* start SUPPLIED DATA *

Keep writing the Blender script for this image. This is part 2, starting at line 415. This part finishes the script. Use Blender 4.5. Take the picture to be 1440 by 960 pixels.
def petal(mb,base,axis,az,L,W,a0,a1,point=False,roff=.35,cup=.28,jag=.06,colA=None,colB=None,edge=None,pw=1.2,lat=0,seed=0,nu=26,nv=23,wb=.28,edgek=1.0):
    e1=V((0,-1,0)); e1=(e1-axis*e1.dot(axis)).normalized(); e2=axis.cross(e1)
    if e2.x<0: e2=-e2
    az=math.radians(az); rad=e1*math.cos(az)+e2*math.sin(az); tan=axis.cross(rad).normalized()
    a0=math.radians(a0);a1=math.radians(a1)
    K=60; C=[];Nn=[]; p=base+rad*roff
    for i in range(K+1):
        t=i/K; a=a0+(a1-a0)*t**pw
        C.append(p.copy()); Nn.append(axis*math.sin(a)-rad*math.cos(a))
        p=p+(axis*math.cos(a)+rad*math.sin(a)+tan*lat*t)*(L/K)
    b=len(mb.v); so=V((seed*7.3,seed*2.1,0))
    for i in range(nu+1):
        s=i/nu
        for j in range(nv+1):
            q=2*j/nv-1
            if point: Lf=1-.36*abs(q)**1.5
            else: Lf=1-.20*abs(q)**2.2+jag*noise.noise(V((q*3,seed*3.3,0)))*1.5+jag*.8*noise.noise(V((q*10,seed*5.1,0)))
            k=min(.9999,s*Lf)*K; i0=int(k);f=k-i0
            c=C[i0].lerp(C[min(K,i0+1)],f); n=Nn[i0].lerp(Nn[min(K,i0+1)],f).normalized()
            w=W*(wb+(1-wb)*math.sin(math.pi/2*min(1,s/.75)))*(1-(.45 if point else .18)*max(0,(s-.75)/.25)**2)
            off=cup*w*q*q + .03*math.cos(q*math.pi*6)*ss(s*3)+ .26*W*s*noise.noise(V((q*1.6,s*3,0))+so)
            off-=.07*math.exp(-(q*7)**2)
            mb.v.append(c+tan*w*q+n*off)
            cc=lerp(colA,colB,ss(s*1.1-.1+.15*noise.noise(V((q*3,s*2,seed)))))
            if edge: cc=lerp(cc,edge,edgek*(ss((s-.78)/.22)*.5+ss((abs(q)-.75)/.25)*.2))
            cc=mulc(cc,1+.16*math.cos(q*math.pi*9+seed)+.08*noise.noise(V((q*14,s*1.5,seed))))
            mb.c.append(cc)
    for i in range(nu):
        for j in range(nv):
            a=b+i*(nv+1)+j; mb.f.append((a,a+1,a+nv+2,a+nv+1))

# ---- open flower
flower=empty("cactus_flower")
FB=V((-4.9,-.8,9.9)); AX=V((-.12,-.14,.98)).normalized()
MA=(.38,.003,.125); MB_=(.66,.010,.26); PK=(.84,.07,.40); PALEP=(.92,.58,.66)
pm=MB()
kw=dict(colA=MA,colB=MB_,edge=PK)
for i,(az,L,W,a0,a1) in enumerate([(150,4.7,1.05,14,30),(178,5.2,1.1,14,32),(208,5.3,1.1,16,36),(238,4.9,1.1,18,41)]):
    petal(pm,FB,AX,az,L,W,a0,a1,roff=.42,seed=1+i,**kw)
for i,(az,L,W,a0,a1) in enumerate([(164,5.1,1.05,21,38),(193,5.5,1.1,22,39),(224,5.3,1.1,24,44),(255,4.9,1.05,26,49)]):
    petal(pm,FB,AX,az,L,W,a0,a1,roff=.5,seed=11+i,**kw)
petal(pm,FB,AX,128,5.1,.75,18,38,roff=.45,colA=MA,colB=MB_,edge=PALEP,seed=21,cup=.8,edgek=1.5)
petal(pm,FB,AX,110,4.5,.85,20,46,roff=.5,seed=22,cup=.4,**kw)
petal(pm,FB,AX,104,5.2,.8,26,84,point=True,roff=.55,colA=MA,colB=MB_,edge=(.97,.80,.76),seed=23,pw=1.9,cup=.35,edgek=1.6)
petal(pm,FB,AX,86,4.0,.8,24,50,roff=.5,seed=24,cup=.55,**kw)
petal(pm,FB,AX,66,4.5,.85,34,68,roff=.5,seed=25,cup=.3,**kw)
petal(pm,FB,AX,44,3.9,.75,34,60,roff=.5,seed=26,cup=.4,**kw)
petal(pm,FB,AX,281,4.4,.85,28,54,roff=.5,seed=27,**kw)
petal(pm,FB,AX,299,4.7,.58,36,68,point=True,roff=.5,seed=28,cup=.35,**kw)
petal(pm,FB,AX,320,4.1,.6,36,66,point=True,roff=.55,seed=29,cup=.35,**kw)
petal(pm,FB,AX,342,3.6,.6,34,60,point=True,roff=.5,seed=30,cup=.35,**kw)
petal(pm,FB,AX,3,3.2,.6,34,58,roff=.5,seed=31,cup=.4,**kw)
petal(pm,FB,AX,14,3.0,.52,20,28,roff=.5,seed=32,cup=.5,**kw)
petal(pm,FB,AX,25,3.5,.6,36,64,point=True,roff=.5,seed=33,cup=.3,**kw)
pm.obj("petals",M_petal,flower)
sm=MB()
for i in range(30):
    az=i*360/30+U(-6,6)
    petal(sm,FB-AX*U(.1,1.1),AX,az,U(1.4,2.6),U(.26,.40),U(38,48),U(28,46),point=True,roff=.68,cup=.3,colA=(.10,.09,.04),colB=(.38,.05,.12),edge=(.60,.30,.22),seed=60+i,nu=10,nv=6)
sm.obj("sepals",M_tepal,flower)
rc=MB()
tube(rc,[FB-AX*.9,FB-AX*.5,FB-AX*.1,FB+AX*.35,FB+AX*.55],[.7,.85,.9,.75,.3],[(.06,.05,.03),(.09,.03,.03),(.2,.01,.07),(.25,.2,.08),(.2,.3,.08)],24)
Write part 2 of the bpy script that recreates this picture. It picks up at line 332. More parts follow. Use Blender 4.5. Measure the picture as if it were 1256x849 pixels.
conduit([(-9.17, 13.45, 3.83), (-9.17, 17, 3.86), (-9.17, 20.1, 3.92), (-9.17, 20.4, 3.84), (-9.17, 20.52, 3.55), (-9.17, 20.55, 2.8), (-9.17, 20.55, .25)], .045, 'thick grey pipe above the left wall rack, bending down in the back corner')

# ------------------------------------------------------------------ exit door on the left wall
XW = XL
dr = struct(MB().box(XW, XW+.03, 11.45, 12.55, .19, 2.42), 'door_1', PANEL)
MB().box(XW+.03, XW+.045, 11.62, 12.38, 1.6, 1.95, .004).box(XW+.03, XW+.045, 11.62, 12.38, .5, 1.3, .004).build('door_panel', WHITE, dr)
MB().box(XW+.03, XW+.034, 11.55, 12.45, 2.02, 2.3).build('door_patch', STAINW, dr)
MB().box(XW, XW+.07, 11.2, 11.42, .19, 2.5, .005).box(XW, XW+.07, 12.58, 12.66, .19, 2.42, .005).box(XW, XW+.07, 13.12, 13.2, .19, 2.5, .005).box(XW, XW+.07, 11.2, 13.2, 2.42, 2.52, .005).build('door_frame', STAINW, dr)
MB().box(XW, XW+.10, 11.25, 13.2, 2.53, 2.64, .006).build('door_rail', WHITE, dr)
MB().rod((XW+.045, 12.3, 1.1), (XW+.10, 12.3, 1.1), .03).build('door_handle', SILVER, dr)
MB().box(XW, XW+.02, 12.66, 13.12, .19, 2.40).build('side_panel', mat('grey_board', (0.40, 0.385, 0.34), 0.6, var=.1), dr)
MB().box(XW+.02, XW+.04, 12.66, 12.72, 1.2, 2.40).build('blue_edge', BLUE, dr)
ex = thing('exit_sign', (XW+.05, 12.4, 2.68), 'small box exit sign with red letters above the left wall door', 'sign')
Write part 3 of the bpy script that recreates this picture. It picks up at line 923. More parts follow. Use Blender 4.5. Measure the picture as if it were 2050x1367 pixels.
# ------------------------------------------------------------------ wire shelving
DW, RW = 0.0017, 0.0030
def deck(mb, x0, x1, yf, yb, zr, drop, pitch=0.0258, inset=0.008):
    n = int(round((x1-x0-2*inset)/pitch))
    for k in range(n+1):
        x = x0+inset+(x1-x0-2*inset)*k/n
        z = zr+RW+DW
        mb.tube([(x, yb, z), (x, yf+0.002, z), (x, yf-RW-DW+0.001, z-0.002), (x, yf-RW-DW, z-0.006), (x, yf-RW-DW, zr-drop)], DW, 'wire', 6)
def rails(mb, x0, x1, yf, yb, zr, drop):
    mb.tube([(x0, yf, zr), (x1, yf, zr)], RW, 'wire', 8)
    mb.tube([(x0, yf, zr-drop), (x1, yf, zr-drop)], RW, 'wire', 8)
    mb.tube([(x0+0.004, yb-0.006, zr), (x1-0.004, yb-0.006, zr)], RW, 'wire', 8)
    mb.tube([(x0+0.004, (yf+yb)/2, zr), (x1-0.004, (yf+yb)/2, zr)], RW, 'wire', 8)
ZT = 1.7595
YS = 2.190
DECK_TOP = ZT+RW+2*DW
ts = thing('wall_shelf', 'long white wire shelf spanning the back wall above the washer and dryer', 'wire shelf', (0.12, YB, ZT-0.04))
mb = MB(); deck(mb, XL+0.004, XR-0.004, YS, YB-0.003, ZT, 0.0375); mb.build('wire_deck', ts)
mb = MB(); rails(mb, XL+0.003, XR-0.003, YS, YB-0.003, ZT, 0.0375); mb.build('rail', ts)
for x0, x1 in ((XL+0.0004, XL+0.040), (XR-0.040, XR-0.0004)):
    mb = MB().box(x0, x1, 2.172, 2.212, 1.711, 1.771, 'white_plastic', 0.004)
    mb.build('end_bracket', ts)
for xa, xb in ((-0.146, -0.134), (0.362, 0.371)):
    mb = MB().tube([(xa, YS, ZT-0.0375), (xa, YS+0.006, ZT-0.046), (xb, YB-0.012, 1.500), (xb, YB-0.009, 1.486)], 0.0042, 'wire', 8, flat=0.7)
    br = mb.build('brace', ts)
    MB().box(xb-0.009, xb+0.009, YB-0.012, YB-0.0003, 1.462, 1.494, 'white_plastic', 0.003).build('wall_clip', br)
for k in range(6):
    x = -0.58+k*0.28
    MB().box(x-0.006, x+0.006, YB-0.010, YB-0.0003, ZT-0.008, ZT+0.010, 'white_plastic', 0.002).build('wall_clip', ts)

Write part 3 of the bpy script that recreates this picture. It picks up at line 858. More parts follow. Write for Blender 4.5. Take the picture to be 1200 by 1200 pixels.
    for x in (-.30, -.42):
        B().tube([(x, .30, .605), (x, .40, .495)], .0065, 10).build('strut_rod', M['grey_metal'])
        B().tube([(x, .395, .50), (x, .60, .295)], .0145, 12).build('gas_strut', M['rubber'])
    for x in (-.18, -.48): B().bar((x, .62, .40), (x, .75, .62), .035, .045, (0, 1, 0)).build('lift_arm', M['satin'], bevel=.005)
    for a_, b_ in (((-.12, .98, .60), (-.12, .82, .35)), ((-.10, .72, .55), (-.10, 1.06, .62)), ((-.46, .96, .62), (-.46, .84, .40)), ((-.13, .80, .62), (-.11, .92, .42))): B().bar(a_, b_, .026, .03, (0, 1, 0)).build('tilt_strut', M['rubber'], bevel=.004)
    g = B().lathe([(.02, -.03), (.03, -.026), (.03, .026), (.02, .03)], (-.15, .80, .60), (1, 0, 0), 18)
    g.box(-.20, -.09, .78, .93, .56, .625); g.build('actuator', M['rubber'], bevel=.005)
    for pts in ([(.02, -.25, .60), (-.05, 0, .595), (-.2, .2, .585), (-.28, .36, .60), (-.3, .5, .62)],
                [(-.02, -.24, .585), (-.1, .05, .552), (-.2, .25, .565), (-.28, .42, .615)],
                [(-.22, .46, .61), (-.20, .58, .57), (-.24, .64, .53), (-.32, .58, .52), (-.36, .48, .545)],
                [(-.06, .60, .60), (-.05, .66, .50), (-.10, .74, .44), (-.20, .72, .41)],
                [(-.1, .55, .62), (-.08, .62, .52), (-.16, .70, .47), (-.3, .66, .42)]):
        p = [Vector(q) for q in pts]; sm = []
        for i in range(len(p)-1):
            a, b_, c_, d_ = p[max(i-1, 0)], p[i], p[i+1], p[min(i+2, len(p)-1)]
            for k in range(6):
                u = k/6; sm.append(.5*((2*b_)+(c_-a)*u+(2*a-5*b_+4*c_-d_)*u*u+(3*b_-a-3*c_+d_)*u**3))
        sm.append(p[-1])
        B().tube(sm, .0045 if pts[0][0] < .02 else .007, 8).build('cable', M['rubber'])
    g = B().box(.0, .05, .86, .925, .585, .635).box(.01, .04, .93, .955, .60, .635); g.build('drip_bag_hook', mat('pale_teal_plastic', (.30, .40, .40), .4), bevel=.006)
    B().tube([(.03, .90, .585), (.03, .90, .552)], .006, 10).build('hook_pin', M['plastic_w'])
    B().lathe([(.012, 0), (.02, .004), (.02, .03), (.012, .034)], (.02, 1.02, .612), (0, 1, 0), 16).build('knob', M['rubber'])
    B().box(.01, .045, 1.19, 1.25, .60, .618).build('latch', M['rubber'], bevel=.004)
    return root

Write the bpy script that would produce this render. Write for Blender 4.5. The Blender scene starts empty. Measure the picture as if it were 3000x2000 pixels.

* end SUPPLIED DATA *

WHAT TO PRODUCE - In the listing above, locate the line containing "were 2050x1367 pixels." and the line containing "ZT+0.010, 'white_plastic', 0.002).build('wall_clip', ts)". Transcribe those two lines and everything between them, exactly as written.

COMPLETED TASK -
Write part 3 of the bpy script that recreates this picture. It picks up at line 923. More parts follow. Use Blender 4.5. Measure the picture as if it were 2050x1367 pixels.
# ------------------------------------------------------------------ wire shelving
DW, RW = 0.0017, 0.0030
def deck(mb, x0, x1, yf, yb, zr, drop, pitch=0.0258, inset=0.008):
    n = int(round((x1-x0-2*inset)/pitch))
    for k in range(n+1):
        x = x0+inset+(x1-x0-2*inset)*k/n
        z = zr+RW+DW
        mb.tube([(x, yb, z), (x, yf+0.002, z), (x, yf-RW-DW+0.001, z-0.002), (x, yf-RW-DW, z-0.006), (x, yf-RW-DW, zr-drop)], DW, 'wire', 6)
def rails(mb, x0, x1, yf, yb, zr, drop):
    mb.tube([(x0, yf, zr), (x1, yf, zr)], RW, 'wire', 8)
    mb.tube([(x0, yf, zr-drop), (x1, yf, zr-drop)], RW, 'wire', 8)
    mb.tube([(x0+0.004, yb-0.006, zr), (x1-0.004, yb-0.006, zr)], RW, 'wire', 8)
    mb.tube([(x0+0.004, (yf+yb)/2, zr), (x1-0.004, (yf+yb)/2, zr)], RW, 'wire', 8)
ZT = 1.7595
YS = 2.190
DECK_TOP = ZT+RW+2*DW
ts = thing('wall_shelf', 'long white wire shelf spanning the back wall above the washer and dryer', 'wire shelf', (0.12, YB, ZT-0.04))
mb = MB(); deck(mb, XL+0.004, XR-0.004, YS, YB-0.003, ZT, 0.0375); mb.build('wire_deck', ts)
mb = MB(); rails(mb, XL+0.003, XR-0.003, YS, YB-0.003, ZT, 0.0375); mb.build('rail', ts)
for x0, x1 in ((XL+0.0004, XL+0.040), (XR-0.040, XR-0.0004)):
    mb = MB().box(x0, x1, 2.172, 2.212, 1.711, 1.771, 'white_plastic', 0.004)
    mb.build('end_bracket', ts)
for xa, xb in ((-0.146, -0.134), (0.362, 0.371)):
    mb = MB().tube([(xa, YS, ZT-0.0375), (xa, YS+0.006, ZT-0.046), (xb, YB-0.012, 1.500), (xb, YB-0.009, 1.486)], 0.0042, 'wire', 8, flat=0.7)
    br = mb.build('brace', ts)
    MB().box(xb-0.009, xb+0.009, YB-0.012, YB-0.0003, 1.462, 1.494, 'white_plastic', 0.003).build('wall_clip', br)
for k in range(6):
    x = -0.58+k*0.28
    MB().box(x-0.006, x+0.006, YB-0.010, YB-0.0003, ZT-0.008, ZT+0.010, 'white_plastic', 0.002).build('wall_clip', ts)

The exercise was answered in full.